--- start TASK INPUTS ---
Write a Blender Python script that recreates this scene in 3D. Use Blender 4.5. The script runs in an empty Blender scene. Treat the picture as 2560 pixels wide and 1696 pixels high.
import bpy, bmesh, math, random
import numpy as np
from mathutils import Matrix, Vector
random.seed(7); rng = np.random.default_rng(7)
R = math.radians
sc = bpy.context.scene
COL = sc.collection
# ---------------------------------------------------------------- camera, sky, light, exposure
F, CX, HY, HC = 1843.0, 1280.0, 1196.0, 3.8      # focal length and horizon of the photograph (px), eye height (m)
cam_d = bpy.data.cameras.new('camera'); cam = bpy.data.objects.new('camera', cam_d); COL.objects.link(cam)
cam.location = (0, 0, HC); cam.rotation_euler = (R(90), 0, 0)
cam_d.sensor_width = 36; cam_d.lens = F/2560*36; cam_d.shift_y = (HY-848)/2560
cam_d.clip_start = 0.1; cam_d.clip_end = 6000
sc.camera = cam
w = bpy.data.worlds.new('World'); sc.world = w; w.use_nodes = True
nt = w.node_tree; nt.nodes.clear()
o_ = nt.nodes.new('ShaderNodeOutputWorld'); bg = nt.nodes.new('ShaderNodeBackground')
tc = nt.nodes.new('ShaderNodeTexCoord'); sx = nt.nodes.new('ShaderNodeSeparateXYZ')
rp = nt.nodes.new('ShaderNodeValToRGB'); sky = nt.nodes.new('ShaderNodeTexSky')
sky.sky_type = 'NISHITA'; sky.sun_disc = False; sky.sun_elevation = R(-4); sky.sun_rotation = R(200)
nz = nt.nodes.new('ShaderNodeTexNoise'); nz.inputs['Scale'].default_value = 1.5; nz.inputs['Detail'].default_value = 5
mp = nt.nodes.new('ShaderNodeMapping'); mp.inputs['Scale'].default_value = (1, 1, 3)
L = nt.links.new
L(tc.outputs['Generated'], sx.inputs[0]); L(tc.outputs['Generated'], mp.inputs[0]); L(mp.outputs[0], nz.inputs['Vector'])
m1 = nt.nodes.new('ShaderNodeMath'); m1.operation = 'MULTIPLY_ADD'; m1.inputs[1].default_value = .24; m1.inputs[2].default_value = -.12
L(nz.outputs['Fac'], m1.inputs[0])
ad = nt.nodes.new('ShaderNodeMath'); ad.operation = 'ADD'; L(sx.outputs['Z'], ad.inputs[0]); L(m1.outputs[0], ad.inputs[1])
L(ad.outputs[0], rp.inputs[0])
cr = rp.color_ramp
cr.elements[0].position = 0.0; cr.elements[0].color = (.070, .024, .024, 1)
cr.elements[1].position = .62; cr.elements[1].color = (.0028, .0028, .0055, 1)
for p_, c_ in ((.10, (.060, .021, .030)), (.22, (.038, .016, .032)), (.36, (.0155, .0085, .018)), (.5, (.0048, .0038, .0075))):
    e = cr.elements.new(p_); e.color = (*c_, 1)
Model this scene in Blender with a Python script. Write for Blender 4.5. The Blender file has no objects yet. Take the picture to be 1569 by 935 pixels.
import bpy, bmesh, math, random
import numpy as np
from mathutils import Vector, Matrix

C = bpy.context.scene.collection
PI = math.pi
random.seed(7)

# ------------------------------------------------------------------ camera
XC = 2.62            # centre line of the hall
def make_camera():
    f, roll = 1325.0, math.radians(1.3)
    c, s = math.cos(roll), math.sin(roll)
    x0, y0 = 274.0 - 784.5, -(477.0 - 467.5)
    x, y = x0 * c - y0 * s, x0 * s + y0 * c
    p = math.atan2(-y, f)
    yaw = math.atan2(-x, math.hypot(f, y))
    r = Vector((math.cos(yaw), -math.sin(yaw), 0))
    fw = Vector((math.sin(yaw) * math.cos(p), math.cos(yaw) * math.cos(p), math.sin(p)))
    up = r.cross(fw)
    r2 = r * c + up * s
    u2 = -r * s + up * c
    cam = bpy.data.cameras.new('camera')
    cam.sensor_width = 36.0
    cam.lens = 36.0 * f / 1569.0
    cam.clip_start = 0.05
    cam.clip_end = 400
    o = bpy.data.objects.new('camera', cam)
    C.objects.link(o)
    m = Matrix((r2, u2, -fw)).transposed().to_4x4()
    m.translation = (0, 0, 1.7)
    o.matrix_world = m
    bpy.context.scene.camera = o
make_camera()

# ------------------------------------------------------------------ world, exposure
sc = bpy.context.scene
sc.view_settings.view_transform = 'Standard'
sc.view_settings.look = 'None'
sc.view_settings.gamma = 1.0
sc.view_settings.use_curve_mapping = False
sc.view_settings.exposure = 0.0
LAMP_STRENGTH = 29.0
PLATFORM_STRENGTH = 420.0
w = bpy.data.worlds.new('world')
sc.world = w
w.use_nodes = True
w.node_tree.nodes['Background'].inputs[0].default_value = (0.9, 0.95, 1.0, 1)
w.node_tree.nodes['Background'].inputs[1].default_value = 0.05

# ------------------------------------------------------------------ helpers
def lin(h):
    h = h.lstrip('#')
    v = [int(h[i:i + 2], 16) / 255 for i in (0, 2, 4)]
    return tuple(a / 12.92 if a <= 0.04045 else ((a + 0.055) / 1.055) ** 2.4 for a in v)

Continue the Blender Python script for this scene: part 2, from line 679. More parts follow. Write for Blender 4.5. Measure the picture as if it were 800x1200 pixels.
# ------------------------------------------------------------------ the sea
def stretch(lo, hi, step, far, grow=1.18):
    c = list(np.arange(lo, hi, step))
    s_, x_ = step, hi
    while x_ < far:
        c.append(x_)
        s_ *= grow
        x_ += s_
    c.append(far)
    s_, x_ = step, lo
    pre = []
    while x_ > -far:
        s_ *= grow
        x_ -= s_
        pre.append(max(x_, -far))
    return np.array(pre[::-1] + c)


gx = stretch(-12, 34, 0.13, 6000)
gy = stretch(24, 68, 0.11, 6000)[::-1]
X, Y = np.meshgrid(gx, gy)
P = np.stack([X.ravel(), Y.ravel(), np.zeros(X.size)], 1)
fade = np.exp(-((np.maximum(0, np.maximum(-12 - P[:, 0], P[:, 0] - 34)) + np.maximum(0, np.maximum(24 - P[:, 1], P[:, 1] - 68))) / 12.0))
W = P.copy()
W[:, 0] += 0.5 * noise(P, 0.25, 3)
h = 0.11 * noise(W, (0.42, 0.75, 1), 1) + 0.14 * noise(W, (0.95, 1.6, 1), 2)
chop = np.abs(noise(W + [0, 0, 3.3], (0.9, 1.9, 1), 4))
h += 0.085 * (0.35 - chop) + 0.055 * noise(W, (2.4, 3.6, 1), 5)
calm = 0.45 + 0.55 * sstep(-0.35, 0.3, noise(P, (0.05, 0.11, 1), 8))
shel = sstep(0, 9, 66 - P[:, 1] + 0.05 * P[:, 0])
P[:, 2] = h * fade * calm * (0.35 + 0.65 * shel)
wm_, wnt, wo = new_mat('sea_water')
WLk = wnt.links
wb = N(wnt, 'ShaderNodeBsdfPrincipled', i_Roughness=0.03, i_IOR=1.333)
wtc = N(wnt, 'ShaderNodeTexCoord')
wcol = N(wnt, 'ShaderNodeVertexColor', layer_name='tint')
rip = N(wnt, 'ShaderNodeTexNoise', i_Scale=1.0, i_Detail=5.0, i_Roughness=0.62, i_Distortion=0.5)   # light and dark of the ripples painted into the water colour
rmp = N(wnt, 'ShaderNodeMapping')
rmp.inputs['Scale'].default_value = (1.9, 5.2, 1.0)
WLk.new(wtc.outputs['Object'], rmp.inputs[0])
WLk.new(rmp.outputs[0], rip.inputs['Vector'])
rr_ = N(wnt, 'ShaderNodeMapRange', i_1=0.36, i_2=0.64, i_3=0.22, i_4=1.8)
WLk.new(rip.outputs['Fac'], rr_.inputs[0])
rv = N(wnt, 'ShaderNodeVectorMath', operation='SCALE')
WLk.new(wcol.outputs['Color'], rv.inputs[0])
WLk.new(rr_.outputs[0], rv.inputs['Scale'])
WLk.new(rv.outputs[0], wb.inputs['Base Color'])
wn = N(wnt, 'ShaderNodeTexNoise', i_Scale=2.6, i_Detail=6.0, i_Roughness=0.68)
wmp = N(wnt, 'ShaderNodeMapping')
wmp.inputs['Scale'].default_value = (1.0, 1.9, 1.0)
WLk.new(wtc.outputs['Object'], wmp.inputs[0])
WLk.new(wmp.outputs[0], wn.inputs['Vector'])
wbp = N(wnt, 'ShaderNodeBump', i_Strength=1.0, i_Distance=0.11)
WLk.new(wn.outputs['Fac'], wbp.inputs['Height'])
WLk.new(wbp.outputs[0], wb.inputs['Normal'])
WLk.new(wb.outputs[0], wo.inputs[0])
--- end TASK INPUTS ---
## TASK INSTRUCTIONS
All lines of the data above that include the word "from" must be shown.

## RESULT
from mathutils import Matrix, Vector
from mathutils import Vector, Matrix
Continue the Blender Python script for this scene: part 2, from line 679. More parts follow. Write for Blender 4.5. Measure the picture as if it were 800x1200 pixels.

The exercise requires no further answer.